TASK TO COMPLETE: Return only the lines from the top of the data down to the one that holds "random.seed(7)", both included, without any pictures.

DATASET EXTRACT:
■ ■ ■ ■

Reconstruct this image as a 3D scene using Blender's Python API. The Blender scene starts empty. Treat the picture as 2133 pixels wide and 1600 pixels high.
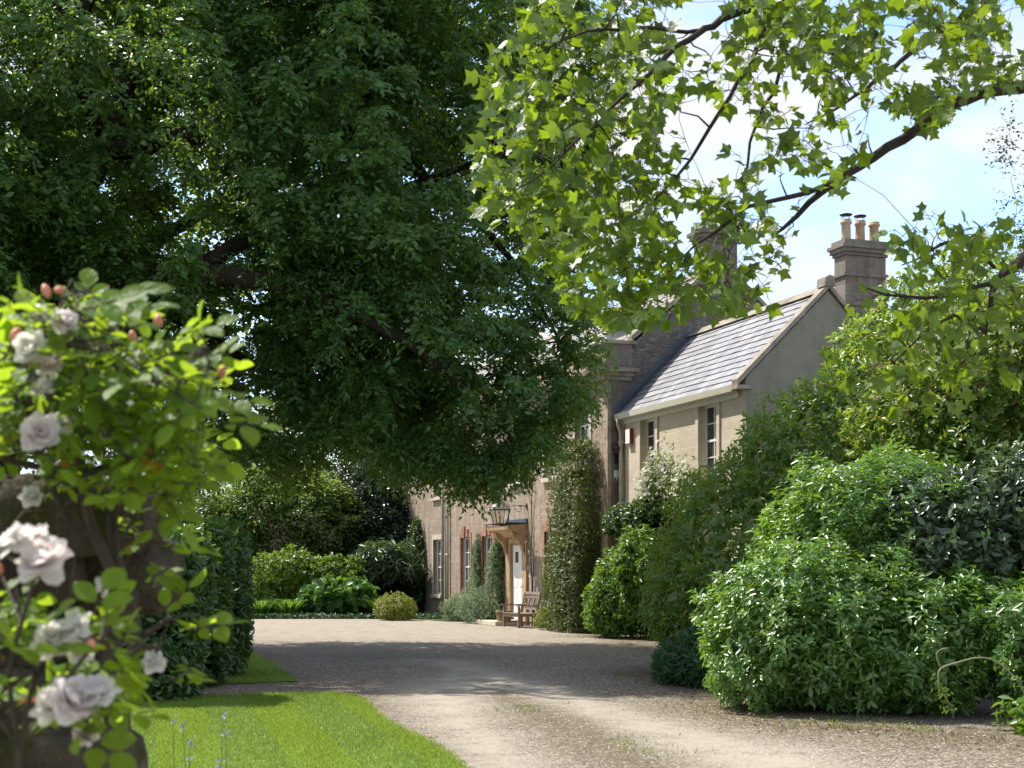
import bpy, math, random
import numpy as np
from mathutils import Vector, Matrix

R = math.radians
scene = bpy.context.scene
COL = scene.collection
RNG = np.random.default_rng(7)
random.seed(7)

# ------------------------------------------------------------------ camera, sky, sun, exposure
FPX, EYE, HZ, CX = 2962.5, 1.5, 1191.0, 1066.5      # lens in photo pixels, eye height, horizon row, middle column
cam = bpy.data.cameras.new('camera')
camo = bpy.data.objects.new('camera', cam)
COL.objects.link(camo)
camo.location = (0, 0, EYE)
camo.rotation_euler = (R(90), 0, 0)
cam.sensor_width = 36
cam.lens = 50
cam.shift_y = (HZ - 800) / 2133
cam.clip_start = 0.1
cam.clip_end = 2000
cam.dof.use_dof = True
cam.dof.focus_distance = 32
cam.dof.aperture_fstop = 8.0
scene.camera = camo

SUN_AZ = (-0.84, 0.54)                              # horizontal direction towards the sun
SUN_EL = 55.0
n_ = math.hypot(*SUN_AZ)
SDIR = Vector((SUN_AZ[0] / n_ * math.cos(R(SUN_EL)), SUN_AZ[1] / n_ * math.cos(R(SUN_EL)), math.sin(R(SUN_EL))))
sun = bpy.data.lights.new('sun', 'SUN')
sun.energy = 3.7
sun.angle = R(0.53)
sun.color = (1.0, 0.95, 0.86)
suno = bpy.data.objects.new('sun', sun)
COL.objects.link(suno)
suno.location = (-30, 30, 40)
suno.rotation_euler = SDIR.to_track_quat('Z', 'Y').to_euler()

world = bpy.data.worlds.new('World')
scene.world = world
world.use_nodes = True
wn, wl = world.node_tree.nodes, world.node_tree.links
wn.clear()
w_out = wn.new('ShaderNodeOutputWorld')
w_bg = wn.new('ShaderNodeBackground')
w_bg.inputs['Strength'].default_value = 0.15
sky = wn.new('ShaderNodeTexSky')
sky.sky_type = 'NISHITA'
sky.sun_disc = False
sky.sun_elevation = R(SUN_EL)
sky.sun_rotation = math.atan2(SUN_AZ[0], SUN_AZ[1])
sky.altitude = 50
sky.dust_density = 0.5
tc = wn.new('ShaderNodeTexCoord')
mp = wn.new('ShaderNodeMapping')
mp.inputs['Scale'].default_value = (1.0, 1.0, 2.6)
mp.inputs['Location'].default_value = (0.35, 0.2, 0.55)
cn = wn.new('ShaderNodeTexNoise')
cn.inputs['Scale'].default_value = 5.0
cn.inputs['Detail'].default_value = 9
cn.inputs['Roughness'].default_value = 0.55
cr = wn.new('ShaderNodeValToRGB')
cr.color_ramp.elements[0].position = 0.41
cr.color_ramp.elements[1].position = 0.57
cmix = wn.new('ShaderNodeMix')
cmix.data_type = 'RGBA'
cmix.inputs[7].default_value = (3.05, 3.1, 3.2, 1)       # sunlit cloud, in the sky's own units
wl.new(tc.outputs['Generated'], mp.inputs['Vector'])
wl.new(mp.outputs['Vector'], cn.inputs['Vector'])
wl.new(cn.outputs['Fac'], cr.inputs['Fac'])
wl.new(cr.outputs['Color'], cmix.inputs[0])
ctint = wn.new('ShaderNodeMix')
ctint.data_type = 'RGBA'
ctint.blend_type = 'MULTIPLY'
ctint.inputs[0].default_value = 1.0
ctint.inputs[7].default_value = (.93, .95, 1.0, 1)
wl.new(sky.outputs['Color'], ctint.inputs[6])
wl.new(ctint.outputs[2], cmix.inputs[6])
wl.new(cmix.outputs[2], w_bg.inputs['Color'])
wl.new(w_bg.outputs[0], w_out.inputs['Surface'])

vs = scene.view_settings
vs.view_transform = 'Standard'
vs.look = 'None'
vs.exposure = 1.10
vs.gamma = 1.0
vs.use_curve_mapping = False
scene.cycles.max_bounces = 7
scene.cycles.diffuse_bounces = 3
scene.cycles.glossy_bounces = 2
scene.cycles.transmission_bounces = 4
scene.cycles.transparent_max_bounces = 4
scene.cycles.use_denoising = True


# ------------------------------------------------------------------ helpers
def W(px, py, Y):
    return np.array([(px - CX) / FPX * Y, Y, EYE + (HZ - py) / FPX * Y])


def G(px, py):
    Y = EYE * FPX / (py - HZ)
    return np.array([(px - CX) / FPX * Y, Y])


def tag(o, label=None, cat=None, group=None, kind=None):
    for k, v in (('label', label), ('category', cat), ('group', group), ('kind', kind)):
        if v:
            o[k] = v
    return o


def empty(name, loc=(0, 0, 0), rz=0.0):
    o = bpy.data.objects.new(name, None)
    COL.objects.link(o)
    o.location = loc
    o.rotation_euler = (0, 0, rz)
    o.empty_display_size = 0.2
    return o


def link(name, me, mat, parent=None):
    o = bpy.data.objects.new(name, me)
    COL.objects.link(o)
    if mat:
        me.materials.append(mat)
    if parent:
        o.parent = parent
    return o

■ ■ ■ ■

RESULT OF THE TASK:
Reconstruct this image as a 3D scene using Blender's Python API. The Blender scene starts empty. Treat the picture as 2133 pixels wide and 1600 pixels high.
import bpy, math, random
import numpy as np
from mathutils import Vector, Matrix

R = math.radians
scene = bpy.context.scene
COL = scene.collection
RNG = np.random.default_rng(7)
random.seed(7)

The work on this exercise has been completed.